The difference, however, is that the veteran winger left a Liverpool team in transition, not yet christened into Klopp’s dynasty and instead on the ostensible decline after the agonising miss of 2013/14, of Suarez’s flight to Barcelona, of Gerrard’s retirement from the European scene.
Many fans will accept Alexander-Arnold’s decision – which, mind, has not yet been set in stone – but many more will lament his decision to leave his boyhood club, to renounce his status as ‘the Scouser in Liverpool’s team.’
Slot is skipping toward the Premier League title in his first season at the helm; Liverpool have renewed the contracts of Virgil van Dijk and Mohamed Salah, now set to turn their financial cannon toward significant investment in the summer transfer market.
What more could Alexander-Arnold want?
This situation harkens back to a quote from Klopp when Coutinho was heavily linked with a move to Barcelona, now indelibly etched into the Liverpool fanbase’s mantra: “I told him stay here and they will end up building a statue in your honour.
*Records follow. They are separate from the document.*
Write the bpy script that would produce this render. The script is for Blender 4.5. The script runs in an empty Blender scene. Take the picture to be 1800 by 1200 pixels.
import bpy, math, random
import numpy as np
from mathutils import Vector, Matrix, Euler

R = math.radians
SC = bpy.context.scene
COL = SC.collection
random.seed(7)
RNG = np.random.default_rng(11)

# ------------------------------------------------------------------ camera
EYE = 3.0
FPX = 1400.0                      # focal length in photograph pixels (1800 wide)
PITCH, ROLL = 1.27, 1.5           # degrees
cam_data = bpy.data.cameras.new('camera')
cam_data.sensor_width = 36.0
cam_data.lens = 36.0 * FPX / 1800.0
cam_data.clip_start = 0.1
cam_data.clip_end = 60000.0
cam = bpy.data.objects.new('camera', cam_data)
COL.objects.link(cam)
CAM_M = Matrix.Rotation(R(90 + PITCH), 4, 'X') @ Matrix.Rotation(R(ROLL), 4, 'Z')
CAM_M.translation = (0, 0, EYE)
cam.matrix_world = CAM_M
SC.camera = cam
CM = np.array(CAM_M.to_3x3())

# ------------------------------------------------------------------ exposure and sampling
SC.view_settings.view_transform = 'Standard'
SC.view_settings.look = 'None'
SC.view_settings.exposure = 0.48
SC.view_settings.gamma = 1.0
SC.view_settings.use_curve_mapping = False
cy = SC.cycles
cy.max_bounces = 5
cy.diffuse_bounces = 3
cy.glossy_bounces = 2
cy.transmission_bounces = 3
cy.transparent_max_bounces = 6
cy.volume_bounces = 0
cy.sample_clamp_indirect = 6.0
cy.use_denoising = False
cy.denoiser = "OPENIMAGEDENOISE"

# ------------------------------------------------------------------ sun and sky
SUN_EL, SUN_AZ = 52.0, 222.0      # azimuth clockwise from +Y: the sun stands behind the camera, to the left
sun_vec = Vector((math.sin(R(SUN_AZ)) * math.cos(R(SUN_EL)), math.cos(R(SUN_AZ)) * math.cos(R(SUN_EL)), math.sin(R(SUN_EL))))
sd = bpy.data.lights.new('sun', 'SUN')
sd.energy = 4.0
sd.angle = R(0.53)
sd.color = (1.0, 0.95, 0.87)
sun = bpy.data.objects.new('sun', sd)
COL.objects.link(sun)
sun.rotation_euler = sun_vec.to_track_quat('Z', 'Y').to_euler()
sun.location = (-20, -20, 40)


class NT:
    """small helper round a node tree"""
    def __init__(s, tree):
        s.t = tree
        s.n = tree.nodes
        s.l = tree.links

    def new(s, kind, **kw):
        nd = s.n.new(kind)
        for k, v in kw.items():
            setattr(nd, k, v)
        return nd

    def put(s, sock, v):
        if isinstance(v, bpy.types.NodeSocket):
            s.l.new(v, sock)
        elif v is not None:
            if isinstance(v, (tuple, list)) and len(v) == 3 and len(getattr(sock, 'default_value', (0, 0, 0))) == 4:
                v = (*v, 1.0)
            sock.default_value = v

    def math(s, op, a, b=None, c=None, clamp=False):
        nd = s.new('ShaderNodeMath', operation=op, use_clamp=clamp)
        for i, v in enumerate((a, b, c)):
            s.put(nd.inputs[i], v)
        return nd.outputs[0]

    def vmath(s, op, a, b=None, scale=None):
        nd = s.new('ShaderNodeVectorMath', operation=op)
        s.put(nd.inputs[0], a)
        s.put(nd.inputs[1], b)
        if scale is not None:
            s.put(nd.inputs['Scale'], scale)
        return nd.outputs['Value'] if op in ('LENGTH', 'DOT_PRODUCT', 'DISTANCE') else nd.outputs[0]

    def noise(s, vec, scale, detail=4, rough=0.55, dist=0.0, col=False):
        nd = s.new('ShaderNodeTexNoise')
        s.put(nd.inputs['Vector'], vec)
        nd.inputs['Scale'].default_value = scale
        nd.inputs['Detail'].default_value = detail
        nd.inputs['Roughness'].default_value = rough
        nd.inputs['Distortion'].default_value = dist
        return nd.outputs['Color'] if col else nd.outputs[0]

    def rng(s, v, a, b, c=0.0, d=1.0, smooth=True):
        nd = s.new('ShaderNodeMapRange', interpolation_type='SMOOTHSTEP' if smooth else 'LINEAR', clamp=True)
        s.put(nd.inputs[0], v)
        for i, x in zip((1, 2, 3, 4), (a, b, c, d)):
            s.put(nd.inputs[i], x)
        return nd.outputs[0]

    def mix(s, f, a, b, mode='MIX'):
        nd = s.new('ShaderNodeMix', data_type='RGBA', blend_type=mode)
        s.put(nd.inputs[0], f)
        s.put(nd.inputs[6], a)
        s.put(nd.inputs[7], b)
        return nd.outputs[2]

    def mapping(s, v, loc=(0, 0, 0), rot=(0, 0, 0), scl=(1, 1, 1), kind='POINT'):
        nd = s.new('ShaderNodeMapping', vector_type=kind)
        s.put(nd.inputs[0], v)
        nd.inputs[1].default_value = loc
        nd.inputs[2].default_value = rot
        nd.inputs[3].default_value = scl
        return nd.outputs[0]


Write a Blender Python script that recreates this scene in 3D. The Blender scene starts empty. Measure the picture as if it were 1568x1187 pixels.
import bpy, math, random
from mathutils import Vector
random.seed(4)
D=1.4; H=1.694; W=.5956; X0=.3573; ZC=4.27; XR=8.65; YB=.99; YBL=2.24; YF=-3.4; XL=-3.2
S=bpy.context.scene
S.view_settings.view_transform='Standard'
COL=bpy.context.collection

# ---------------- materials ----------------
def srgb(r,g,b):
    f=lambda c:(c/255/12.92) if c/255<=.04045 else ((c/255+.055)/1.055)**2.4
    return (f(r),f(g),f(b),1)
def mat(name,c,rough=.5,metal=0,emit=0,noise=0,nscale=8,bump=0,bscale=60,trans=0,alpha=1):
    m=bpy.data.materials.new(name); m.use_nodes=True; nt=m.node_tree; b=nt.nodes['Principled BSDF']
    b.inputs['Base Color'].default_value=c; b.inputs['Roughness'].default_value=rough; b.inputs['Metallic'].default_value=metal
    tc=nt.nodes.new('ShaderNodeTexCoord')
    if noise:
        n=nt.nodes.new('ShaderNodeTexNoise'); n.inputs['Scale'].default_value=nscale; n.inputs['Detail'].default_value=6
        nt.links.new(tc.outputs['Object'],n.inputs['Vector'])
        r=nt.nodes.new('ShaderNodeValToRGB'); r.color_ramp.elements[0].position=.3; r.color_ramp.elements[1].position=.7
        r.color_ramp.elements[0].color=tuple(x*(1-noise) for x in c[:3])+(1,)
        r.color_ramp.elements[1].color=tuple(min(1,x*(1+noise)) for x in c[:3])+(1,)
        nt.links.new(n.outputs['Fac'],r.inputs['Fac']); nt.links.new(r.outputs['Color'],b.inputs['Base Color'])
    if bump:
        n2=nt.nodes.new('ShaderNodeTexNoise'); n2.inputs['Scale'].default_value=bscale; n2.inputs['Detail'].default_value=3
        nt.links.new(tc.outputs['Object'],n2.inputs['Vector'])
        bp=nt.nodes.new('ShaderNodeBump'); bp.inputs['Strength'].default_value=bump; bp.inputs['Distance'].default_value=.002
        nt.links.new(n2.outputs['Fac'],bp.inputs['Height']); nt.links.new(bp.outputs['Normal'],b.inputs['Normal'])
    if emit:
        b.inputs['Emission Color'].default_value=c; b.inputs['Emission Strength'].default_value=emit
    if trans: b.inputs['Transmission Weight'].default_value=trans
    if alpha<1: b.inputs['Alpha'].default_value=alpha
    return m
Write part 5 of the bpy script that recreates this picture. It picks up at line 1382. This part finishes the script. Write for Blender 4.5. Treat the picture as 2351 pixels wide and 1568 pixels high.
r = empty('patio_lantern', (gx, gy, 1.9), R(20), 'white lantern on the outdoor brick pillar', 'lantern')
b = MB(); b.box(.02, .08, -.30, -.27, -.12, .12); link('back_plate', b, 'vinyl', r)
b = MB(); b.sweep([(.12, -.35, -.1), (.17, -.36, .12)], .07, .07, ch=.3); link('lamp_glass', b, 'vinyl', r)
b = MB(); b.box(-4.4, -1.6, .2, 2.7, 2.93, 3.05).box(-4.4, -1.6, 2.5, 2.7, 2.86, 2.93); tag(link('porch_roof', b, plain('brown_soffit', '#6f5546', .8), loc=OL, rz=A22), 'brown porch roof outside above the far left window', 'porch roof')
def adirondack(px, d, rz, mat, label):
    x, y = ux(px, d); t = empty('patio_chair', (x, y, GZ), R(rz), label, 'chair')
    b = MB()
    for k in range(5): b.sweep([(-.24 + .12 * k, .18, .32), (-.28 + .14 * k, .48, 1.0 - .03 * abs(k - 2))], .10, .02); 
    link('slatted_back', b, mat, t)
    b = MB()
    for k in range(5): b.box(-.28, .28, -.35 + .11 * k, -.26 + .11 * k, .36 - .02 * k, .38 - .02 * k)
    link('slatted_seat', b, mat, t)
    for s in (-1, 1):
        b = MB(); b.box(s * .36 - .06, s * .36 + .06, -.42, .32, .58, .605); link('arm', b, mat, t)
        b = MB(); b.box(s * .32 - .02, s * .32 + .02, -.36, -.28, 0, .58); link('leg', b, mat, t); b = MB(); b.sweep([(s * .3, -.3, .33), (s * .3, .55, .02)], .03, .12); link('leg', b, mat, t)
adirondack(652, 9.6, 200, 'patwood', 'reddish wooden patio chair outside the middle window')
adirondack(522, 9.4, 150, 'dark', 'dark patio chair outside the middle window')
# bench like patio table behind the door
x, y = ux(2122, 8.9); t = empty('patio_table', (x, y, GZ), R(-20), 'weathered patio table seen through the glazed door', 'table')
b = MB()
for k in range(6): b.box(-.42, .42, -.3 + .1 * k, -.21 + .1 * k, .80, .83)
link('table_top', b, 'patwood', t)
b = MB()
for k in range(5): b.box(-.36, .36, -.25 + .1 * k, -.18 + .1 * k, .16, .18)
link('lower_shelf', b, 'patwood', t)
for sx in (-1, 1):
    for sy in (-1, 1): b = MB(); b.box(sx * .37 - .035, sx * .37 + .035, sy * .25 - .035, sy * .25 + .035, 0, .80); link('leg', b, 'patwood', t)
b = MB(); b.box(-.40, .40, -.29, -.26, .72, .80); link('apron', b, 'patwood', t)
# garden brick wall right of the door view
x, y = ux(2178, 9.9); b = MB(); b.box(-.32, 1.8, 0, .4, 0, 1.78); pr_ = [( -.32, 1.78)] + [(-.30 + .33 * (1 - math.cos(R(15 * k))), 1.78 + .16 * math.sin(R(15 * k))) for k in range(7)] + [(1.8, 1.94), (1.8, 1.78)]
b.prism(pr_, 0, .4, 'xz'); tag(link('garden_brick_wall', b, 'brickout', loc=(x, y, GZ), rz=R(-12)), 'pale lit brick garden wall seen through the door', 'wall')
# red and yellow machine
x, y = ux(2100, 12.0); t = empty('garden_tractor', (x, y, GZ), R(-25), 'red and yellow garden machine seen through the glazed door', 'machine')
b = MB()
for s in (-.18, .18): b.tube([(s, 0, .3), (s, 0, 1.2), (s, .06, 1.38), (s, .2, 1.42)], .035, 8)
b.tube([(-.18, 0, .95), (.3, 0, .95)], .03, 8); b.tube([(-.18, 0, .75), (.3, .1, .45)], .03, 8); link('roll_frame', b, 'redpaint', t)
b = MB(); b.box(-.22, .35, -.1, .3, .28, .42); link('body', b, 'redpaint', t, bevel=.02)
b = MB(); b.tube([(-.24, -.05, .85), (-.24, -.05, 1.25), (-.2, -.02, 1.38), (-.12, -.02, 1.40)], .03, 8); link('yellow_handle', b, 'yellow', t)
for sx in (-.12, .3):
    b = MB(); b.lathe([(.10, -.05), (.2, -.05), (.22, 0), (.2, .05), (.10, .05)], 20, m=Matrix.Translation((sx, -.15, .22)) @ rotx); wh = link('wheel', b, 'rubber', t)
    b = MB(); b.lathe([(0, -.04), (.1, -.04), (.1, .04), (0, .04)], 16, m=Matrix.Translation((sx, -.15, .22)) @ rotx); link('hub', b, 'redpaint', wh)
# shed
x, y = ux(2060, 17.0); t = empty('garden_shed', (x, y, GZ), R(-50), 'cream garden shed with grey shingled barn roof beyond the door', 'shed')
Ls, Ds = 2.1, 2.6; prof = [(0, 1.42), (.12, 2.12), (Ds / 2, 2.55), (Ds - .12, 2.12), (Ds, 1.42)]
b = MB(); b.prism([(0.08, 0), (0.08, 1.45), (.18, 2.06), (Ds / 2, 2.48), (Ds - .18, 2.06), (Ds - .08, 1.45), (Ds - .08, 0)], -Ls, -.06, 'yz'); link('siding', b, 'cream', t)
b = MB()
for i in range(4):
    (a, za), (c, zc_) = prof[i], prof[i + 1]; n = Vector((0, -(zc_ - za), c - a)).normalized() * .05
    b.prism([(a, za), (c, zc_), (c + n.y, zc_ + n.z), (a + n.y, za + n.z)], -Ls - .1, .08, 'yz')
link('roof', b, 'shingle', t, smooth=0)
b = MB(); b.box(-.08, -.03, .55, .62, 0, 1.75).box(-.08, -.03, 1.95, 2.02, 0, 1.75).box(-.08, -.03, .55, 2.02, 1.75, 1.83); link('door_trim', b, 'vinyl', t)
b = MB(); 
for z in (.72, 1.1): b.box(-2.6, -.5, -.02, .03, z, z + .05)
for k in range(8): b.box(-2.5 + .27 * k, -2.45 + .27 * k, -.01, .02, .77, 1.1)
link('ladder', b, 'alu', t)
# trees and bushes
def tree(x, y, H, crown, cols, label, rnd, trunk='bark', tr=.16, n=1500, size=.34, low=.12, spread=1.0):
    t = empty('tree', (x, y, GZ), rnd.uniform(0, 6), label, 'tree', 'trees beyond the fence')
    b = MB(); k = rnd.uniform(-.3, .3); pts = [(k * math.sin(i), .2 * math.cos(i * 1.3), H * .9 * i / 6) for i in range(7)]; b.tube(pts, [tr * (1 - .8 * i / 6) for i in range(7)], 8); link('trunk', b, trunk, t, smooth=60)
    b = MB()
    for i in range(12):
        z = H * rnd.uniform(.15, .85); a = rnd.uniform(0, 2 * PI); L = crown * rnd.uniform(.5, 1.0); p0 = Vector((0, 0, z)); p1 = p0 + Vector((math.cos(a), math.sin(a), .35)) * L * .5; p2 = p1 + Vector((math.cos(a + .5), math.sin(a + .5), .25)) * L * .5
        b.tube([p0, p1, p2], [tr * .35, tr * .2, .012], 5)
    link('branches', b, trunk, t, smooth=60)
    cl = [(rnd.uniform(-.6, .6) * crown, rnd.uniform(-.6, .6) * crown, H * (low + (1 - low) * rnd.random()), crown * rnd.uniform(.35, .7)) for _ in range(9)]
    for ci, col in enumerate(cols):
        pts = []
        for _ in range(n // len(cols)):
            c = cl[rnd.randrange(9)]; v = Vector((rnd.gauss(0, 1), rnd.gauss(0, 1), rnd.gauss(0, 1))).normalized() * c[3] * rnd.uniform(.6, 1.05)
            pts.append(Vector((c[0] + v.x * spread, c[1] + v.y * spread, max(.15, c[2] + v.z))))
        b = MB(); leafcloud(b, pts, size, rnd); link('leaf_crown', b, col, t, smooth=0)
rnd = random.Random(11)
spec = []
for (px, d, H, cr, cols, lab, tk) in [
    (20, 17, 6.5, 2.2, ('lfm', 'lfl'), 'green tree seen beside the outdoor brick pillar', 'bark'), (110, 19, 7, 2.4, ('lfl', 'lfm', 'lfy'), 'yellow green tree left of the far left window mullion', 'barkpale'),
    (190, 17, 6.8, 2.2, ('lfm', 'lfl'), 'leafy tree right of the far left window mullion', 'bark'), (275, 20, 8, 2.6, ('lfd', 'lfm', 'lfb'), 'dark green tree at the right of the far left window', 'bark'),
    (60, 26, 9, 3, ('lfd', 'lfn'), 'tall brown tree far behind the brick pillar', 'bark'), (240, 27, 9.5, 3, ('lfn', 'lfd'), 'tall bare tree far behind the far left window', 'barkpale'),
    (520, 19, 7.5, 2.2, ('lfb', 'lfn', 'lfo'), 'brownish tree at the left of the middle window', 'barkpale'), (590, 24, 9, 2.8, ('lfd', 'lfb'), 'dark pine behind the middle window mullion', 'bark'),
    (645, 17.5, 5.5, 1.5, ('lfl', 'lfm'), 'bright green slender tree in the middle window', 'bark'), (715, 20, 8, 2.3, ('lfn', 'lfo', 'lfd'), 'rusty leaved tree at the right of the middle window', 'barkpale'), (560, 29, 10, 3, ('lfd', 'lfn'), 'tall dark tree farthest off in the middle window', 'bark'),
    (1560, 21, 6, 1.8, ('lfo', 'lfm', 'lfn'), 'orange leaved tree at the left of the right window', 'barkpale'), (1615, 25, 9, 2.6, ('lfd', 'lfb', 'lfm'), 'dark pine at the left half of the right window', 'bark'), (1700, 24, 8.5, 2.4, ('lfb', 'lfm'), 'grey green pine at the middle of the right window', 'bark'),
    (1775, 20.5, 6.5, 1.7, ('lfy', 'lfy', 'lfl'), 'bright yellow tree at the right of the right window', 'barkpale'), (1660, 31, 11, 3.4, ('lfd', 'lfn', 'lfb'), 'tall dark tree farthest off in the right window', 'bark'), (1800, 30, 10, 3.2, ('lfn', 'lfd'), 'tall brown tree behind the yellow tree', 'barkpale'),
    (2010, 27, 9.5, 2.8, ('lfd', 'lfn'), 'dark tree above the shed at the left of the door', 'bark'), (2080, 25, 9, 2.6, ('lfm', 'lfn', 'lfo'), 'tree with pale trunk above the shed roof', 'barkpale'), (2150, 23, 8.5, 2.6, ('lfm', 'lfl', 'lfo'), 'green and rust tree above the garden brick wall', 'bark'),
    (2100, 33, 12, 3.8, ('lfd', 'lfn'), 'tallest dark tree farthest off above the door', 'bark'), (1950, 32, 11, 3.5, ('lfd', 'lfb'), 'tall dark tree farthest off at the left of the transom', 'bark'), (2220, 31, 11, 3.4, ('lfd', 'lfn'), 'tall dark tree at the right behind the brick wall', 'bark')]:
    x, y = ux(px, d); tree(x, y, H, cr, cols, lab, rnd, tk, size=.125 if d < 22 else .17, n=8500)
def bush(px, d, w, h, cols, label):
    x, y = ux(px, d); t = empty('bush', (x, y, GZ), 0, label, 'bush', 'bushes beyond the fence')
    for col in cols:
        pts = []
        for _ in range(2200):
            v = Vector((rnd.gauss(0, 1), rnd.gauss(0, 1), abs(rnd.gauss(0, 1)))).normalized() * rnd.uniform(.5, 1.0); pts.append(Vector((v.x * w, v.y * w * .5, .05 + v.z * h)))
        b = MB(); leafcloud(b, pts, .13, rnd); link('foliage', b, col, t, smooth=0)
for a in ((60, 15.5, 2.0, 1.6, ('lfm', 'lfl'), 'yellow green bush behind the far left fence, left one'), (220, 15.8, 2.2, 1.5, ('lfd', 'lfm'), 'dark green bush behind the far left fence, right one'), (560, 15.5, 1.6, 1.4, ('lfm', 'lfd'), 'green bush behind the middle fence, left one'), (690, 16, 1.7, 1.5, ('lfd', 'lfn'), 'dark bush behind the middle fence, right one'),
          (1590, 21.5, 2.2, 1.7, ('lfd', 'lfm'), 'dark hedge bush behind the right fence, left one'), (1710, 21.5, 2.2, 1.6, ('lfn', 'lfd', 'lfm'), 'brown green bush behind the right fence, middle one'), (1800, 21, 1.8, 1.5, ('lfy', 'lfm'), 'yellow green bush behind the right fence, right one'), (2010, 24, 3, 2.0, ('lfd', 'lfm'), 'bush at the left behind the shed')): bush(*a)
Go somewhere else, to Barcelona, to Bayern Munich, to Real Madrid, and you will be just another player. Here you can be something more.”
Football is a tribal sport, somehow giving rise to the fiercest and purest form of passion. Alexander-Arnold’s decision is his to make, but he runs the risk of ceding a spot alongside the legends of his team, should he leave on a free transfer this summer.
Many will remember him in a bracket closer to those who left before him, rather than among Liverpool’s legendary figures. Perhaps the poignant part is that such a status is there for the taking, merely a scribble away.